SPECIFIC EXPLANATION:
On September 16, 2015 City Council enacted Ordinance No. 2015-860 approving and authorizing a two-year Carrier Incentive Program for the Houston Airport System (HAS) to attract air service in new markets and bring new carriers to Houston.
The current program has contributed to welcoming several new airlines and opening numerous new routes, including:
• Air New Zealand to Auckland, New Zealand
• Texas Sky to Victoria, Texas
• AirBridge Cargo to Abu Dhabi, United Arab Emirates
• Singapore Airlines to Manchester, England
• Cargologic Air to Frankfurt, Germany
• United Airlines to Havana, Cuba
With the current Carrier Incentive Program reaching the end of its two-year term, HAS is requesting to renew the program, with minor revisions, for another two years, to be effective from October 2017 – October 2019 with a budget of $18 million as was established in the previous program.
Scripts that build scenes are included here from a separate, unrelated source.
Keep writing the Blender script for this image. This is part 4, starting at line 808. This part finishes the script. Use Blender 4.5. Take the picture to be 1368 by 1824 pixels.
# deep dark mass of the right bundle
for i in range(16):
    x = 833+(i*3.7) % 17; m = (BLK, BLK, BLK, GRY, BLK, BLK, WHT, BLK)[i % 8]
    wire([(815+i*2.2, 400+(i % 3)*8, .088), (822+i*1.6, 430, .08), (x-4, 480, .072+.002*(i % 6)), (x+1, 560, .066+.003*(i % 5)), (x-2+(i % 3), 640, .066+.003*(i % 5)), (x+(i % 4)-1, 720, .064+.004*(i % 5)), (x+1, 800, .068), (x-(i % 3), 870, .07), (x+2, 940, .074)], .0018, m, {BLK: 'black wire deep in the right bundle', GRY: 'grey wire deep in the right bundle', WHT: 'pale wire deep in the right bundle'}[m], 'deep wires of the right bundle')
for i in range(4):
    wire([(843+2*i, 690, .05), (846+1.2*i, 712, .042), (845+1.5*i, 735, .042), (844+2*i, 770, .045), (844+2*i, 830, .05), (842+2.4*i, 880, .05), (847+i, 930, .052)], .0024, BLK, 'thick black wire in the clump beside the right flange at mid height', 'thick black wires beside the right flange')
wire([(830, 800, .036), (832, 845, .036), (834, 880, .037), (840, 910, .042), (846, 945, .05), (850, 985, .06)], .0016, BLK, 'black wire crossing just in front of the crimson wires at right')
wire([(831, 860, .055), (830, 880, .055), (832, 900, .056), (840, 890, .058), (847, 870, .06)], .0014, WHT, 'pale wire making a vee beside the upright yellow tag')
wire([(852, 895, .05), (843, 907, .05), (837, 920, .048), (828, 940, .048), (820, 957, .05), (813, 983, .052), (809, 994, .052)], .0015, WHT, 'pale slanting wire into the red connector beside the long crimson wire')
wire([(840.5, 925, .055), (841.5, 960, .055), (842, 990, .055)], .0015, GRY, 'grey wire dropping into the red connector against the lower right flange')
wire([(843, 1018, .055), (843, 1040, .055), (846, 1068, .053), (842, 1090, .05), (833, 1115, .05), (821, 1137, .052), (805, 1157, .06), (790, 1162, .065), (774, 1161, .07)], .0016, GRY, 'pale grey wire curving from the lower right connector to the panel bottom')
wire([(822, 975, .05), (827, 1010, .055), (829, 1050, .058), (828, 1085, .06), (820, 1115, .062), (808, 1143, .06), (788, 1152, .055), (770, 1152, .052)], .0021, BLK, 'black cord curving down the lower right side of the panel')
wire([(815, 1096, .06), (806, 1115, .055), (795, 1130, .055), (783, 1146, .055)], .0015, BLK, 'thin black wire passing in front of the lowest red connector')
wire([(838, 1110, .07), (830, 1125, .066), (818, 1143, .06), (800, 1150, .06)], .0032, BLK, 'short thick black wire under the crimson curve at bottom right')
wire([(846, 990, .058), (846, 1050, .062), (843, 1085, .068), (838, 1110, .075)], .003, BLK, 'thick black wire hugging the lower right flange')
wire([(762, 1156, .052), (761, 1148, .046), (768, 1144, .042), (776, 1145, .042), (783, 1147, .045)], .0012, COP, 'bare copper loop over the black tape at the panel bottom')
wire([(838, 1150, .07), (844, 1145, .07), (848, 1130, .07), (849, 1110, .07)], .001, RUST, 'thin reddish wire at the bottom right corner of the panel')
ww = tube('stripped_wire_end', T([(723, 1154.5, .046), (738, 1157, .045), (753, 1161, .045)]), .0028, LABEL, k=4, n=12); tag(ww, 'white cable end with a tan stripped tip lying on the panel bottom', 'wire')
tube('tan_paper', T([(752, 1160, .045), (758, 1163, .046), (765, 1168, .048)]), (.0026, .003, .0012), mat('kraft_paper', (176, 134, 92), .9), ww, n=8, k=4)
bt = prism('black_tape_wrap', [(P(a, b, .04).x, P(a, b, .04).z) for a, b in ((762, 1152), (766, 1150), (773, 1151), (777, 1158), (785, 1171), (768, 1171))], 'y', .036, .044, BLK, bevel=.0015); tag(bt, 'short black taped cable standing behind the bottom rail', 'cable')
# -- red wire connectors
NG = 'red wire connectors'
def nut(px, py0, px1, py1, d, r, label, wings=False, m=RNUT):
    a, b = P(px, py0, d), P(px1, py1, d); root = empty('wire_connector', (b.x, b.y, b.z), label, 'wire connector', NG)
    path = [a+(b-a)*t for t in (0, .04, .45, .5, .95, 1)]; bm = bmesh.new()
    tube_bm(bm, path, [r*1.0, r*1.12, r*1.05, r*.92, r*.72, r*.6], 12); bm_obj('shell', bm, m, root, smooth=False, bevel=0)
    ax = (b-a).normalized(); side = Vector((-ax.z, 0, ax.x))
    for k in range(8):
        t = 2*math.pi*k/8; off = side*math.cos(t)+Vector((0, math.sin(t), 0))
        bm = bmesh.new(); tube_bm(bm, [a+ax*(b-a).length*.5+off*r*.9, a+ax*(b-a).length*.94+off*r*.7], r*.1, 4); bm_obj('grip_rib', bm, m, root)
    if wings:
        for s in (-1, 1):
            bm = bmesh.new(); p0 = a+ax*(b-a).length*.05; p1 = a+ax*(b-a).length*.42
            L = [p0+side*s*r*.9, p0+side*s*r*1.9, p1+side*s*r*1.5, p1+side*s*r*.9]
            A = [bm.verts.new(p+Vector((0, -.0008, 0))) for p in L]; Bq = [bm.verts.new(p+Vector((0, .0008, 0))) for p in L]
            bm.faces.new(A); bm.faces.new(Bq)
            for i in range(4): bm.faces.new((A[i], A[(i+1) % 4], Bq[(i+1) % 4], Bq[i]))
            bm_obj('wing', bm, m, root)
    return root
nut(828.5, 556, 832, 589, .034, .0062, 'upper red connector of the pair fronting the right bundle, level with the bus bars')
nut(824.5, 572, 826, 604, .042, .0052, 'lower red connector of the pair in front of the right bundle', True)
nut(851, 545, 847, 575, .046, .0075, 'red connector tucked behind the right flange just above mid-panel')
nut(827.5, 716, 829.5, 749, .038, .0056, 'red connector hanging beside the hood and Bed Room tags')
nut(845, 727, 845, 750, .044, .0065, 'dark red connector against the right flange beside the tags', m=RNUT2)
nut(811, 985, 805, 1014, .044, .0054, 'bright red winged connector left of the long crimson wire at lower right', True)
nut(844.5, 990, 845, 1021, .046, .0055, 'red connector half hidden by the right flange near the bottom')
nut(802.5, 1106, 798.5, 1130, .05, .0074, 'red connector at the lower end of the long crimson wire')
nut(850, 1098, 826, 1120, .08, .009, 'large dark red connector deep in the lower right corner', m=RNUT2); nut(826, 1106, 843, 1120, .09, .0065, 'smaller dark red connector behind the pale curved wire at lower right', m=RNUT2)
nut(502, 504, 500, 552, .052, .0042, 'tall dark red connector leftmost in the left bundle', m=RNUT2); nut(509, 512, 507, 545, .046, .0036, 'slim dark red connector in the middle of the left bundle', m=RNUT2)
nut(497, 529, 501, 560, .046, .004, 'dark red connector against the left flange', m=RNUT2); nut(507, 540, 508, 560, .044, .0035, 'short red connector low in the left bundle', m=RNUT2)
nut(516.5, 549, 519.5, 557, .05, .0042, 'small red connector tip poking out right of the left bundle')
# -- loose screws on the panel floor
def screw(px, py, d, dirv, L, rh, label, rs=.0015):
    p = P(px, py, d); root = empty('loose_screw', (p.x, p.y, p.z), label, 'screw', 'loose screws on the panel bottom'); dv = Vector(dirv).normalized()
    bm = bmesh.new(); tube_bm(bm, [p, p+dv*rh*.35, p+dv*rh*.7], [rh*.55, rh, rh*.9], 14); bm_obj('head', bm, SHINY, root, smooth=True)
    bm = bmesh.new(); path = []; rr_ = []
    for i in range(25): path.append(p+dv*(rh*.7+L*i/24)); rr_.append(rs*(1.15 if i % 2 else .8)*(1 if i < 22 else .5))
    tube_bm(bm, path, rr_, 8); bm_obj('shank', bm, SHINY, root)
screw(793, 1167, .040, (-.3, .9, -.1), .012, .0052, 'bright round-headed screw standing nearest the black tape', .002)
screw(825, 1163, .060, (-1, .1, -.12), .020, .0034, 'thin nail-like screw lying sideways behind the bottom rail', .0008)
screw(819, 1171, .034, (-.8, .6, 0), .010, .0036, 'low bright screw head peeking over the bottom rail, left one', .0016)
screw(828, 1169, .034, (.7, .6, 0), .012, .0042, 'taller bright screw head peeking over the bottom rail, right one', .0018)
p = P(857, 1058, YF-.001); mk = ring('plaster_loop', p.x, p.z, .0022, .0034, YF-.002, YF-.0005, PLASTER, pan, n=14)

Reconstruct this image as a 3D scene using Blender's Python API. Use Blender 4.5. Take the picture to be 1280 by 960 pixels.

The program provides various incentives, including the abatement of Landing Fees, abatement of Federal Inspection Services Charges, Marketing Support, and abatement of Turn Charges. The program will only pay an incentive if qualifying new air service materializes and funding will be on a first-come first-served basis. The program is designed to comply with the FAA’s airport revenue standards, which restrict the amount, duration, and terms of incentives that an airport may offer to attract new air service.
With the success of previous programs, the components and conditions for the next two-year program are proposed to remain largely unchanged. However, for this coming program, HAS proposes a market-focused approach to enticing new air service, providing for slightly greater incentives for air service to/from Asia and Africa which are underserved relative to other areas of the world.
Under the proposed program, by way of example, a new daily international flight to/from India would receive approximately $4 million in reduced fees and other incentives. Such a flight would produce more than 100,000 annual enplaned passengers, providing a positive economic impact to the City. These passengers would also generate roughly $800,000 in non-airline revenue each year for the airport, which would cover the $4 million incentive cost in five years.
A summary of the program is as follows:
A. Incentives for New Markets to/from Houston
1. Scheduled Passenger Service
Tier 1 – International Service to Asia and Africa (IAH)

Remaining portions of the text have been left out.